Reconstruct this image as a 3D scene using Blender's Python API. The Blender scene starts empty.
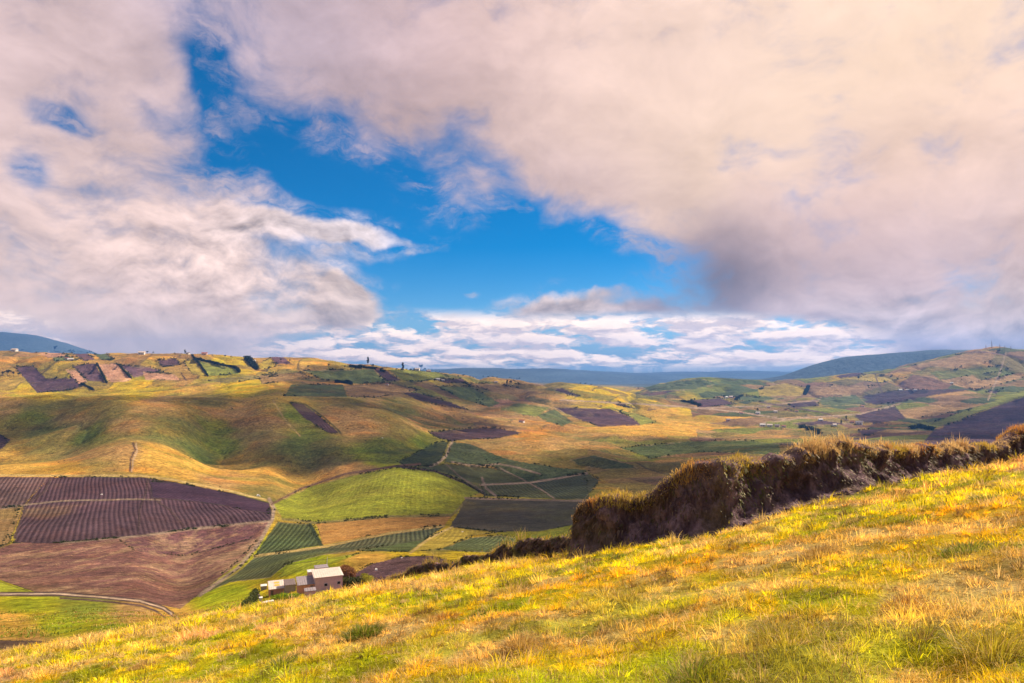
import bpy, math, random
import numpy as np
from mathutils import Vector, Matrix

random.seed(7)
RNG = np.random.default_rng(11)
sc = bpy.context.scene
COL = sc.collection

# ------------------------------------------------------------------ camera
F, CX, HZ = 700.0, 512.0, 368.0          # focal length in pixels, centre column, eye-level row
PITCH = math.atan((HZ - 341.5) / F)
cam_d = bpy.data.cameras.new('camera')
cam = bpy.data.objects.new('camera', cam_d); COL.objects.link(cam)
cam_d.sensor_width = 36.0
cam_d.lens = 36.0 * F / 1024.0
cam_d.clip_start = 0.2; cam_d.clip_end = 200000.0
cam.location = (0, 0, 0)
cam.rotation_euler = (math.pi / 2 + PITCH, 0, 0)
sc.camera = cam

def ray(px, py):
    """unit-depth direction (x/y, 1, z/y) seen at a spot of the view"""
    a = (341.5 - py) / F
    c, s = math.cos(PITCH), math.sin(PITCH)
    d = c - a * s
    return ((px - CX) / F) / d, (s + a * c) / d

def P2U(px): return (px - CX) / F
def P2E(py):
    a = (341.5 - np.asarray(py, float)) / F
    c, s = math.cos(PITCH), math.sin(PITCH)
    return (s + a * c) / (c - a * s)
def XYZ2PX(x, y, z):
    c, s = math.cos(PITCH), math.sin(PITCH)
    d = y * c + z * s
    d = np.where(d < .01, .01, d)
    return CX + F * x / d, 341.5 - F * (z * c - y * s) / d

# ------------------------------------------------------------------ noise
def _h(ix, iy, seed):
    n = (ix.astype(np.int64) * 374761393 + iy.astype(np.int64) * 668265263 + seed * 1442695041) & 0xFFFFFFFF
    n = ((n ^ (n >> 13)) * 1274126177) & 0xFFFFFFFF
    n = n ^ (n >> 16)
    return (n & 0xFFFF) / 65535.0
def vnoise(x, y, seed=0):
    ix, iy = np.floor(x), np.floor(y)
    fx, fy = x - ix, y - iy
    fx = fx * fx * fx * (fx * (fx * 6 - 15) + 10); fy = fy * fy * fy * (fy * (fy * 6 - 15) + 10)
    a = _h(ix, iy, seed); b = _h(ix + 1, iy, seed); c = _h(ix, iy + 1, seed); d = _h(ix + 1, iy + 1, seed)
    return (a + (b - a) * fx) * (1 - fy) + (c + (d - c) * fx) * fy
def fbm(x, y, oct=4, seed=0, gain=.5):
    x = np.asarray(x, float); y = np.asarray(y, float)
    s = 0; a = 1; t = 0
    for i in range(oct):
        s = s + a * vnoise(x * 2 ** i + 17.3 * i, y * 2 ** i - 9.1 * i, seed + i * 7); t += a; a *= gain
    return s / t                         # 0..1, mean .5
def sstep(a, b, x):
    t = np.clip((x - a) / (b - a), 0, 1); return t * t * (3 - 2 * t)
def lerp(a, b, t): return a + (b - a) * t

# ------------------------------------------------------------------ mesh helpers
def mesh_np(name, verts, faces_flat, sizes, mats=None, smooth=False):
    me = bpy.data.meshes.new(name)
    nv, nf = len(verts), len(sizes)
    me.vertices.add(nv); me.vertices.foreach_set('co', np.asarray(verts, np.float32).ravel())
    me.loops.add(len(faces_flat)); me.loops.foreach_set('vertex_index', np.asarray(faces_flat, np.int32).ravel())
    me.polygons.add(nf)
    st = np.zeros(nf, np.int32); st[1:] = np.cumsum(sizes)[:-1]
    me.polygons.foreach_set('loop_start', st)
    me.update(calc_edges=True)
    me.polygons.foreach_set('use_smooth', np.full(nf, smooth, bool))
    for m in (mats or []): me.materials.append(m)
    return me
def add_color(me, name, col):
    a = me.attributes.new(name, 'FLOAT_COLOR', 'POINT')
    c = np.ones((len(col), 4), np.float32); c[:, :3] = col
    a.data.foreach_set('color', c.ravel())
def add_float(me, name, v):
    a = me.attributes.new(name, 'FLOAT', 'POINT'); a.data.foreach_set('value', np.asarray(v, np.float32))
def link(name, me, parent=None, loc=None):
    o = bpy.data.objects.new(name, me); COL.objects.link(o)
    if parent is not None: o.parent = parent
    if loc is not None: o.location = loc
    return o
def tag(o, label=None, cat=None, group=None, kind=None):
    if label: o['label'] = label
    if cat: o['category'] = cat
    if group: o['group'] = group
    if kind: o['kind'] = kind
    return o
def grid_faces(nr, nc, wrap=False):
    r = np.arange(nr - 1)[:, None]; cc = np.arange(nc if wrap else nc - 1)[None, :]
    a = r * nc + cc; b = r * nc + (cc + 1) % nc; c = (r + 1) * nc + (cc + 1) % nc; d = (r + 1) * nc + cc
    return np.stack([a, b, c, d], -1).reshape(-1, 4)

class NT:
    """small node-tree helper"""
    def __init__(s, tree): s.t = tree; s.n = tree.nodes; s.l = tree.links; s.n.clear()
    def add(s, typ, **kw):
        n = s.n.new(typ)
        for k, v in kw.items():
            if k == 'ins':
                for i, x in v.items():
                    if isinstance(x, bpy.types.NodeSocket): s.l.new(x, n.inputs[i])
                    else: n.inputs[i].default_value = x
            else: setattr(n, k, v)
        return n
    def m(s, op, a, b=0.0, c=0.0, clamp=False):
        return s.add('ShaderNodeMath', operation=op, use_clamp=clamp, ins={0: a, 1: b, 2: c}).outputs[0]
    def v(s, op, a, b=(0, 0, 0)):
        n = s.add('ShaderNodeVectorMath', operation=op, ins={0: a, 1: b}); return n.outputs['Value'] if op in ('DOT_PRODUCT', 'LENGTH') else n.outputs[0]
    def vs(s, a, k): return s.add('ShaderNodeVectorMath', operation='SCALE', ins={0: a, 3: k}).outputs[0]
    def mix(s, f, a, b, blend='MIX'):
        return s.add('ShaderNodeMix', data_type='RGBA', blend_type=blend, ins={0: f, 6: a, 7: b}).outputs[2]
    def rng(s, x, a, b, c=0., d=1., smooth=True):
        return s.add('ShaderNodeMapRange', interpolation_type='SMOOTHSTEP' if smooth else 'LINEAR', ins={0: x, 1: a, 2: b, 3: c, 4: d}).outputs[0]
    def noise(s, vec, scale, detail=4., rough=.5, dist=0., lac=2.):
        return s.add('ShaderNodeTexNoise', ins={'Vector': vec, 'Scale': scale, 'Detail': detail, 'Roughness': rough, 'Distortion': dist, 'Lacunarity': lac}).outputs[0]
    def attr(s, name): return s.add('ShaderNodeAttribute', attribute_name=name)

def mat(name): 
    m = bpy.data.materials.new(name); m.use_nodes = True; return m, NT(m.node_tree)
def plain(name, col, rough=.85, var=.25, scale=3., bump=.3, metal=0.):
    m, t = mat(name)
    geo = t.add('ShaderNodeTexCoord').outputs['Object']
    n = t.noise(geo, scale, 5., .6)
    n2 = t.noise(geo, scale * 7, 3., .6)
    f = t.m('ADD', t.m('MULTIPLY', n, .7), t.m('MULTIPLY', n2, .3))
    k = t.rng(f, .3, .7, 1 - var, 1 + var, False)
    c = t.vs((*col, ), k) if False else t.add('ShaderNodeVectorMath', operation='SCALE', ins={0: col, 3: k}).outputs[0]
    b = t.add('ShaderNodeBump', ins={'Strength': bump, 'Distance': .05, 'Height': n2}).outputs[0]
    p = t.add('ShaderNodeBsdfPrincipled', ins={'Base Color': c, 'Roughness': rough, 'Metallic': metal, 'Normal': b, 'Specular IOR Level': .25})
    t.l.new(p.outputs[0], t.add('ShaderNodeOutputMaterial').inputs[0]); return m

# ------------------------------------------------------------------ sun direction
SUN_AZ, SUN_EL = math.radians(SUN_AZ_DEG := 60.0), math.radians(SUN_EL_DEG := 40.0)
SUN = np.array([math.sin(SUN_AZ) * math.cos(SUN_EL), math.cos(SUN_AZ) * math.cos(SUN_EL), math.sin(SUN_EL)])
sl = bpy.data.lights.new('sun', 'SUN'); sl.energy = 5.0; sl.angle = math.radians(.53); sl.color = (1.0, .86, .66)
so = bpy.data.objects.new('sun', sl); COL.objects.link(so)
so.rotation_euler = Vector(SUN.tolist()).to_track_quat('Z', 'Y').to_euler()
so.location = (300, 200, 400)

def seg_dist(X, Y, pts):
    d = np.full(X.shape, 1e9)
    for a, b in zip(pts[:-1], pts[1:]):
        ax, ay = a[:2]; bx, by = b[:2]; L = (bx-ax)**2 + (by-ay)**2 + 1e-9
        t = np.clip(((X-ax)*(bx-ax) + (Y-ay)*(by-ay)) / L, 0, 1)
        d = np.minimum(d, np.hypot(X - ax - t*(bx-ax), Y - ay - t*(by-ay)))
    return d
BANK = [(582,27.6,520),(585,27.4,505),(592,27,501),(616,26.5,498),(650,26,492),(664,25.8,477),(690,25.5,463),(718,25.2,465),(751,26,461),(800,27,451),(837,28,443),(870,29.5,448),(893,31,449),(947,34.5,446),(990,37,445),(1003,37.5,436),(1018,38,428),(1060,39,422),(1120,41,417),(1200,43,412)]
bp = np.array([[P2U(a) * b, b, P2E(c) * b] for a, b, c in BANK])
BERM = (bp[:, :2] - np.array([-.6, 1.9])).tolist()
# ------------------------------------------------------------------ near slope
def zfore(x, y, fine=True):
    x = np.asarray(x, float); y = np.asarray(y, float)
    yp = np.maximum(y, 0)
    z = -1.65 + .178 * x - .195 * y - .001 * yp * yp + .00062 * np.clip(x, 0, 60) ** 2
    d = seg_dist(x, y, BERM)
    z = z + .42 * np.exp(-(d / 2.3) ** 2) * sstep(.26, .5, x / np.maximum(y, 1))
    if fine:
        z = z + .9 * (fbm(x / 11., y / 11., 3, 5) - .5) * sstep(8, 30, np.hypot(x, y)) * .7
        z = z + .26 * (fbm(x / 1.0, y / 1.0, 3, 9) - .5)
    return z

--

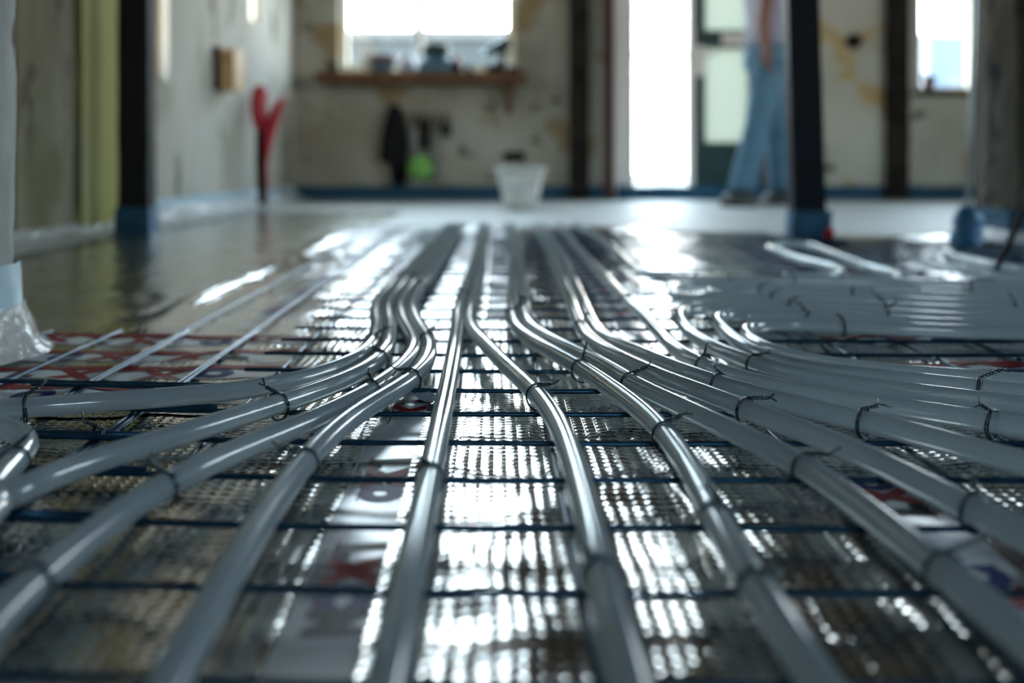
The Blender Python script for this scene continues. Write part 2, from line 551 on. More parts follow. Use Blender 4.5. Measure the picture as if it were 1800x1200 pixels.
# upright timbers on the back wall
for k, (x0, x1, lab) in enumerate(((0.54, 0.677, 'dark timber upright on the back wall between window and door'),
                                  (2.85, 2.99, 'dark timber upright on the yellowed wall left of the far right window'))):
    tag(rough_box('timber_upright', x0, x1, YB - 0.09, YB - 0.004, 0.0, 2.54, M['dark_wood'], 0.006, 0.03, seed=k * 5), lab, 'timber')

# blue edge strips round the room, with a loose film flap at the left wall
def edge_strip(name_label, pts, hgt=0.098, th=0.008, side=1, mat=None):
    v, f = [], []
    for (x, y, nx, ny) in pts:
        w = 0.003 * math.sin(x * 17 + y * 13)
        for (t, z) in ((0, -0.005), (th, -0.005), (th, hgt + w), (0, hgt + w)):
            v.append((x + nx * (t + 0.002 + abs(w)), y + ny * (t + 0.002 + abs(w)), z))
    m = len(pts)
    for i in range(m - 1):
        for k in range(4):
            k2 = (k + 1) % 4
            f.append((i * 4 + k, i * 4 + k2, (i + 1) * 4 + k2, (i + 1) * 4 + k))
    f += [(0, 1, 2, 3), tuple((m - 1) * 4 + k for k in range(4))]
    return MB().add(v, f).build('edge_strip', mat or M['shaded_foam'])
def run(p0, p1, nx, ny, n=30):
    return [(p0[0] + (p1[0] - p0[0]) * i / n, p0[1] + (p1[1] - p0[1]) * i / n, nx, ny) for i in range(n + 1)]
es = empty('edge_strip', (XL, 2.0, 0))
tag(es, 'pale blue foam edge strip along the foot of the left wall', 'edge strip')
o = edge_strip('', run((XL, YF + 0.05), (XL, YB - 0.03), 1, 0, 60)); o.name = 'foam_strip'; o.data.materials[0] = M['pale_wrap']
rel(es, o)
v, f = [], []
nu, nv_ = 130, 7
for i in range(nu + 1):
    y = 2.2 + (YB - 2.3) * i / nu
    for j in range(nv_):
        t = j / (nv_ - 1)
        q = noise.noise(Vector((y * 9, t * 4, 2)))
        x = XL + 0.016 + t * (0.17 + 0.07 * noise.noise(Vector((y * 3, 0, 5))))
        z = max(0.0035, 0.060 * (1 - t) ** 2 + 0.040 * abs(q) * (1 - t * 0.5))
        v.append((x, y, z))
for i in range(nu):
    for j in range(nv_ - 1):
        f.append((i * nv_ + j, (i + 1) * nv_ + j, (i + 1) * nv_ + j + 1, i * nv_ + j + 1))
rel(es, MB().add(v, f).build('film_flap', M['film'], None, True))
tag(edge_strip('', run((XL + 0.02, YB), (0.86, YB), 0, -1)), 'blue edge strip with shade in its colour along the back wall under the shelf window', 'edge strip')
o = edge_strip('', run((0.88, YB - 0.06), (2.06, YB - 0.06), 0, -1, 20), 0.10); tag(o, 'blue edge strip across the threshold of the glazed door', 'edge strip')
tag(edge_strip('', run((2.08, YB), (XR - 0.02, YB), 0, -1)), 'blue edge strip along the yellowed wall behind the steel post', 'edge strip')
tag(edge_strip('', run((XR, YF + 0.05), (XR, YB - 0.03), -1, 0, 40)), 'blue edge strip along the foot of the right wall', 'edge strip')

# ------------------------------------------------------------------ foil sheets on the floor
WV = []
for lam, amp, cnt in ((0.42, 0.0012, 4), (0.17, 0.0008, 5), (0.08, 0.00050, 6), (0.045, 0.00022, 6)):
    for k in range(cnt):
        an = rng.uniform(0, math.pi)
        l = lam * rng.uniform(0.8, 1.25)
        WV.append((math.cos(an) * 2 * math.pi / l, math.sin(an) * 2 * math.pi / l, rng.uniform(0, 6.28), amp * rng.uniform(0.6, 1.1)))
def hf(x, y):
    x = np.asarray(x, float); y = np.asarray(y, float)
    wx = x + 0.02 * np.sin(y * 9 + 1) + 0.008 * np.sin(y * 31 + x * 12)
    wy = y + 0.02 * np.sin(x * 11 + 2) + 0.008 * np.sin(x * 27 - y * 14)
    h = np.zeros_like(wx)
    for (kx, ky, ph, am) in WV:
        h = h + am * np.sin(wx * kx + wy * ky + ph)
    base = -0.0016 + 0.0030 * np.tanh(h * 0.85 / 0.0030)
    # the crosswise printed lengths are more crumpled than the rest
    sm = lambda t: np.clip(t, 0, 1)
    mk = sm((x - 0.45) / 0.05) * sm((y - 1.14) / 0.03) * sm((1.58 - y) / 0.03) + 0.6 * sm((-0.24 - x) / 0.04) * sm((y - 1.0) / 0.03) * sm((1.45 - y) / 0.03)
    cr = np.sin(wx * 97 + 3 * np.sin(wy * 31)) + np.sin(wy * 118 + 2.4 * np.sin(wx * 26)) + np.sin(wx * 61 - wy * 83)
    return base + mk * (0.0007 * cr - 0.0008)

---

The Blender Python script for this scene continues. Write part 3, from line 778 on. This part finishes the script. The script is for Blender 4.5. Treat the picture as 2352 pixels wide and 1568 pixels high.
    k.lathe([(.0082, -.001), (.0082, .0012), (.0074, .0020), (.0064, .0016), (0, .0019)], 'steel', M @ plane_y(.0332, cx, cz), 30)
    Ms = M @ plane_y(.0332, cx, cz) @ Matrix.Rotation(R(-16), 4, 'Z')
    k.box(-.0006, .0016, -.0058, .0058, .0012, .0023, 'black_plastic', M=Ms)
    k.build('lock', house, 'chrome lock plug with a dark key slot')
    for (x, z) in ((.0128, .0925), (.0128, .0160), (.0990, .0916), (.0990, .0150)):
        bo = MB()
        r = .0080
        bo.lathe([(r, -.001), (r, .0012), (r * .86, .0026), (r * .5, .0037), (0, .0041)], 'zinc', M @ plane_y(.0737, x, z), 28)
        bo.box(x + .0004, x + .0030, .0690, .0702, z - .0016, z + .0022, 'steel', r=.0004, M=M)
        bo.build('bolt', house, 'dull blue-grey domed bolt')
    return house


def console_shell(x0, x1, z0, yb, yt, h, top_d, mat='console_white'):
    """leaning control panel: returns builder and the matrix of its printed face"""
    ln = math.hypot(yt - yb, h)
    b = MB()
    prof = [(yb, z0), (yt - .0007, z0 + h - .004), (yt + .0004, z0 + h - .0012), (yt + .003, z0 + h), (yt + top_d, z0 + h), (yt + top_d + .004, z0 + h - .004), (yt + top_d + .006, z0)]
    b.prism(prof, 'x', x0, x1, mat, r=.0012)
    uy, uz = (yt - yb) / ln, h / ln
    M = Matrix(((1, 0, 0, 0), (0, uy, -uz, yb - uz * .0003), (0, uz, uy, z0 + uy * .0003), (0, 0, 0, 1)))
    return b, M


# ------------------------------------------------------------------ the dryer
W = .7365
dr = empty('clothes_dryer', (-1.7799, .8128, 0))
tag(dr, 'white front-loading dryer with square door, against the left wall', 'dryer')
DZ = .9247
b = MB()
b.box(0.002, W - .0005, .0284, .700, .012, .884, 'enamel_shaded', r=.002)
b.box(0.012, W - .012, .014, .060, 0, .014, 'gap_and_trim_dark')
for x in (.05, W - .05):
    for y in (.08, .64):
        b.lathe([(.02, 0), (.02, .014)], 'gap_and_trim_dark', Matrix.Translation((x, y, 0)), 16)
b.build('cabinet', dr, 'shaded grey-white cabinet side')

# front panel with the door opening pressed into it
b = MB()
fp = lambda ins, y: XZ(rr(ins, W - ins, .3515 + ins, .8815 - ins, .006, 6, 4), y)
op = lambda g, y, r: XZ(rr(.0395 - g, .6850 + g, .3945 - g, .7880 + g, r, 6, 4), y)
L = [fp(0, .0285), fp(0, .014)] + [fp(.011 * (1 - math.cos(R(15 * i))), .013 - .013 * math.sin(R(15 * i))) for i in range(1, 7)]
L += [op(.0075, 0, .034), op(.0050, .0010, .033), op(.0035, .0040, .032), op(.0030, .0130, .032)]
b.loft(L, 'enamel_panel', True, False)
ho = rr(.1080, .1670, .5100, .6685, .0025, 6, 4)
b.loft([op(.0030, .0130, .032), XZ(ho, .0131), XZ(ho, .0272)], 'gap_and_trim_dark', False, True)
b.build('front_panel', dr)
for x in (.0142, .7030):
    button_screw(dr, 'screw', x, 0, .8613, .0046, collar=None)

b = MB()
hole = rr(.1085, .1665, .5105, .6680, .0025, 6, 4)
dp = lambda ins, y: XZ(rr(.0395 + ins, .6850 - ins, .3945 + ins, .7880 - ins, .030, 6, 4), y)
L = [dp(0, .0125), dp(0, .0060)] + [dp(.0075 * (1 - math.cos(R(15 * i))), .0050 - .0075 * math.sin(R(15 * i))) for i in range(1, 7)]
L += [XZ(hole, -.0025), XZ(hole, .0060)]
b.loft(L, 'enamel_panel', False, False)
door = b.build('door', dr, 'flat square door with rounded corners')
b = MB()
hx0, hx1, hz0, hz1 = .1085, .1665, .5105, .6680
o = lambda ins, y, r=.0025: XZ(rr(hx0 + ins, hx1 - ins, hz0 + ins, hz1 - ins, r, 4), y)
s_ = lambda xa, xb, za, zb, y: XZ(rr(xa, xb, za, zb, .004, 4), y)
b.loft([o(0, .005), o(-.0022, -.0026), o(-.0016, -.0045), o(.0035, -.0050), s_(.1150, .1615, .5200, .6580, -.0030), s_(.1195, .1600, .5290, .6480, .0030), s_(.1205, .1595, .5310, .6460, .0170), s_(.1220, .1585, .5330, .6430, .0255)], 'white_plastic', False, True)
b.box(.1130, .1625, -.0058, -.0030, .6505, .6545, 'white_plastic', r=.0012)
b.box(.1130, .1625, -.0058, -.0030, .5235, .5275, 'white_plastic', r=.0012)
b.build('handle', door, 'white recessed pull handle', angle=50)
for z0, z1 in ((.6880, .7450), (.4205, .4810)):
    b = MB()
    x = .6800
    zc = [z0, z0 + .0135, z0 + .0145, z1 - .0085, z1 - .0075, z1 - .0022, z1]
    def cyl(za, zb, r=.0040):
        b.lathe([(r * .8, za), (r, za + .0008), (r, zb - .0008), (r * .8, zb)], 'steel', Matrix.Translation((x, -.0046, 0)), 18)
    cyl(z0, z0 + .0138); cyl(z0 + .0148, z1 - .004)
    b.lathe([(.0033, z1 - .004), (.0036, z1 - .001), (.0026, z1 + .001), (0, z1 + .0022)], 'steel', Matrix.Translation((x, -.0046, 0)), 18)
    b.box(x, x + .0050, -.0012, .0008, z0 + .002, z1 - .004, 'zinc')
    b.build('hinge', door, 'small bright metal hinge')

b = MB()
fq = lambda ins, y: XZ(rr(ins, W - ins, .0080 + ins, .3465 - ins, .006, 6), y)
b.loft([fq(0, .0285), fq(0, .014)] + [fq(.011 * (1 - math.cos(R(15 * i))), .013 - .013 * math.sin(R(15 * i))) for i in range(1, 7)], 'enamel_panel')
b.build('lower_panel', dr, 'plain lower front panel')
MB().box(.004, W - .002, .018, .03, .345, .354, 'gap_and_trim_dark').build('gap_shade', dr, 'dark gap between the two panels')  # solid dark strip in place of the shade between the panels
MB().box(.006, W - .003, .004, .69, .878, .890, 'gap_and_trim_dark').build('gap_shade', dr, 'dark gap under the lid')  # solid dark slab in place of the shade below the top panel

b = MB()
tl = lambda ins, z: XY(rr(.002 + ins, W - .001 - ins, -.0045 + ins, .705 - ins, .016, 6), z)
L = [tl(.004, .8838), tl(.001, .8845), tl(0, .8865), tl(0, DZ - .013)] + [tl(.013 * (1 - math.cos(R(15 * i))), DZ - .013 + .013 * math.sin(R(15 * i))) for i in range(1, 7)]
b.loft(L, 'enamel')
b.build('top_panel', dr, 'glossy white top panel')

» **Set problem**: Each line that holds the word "empty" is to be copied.

» **Full output**:
Reconstruct this image as a 3D scene using Blender's Python API. The Blender scene starts empty.
es = empty('edge_strip', (XL, 2.0, 0))
dr = empty('clothes_dryer', (-1.7799, .8128, 0))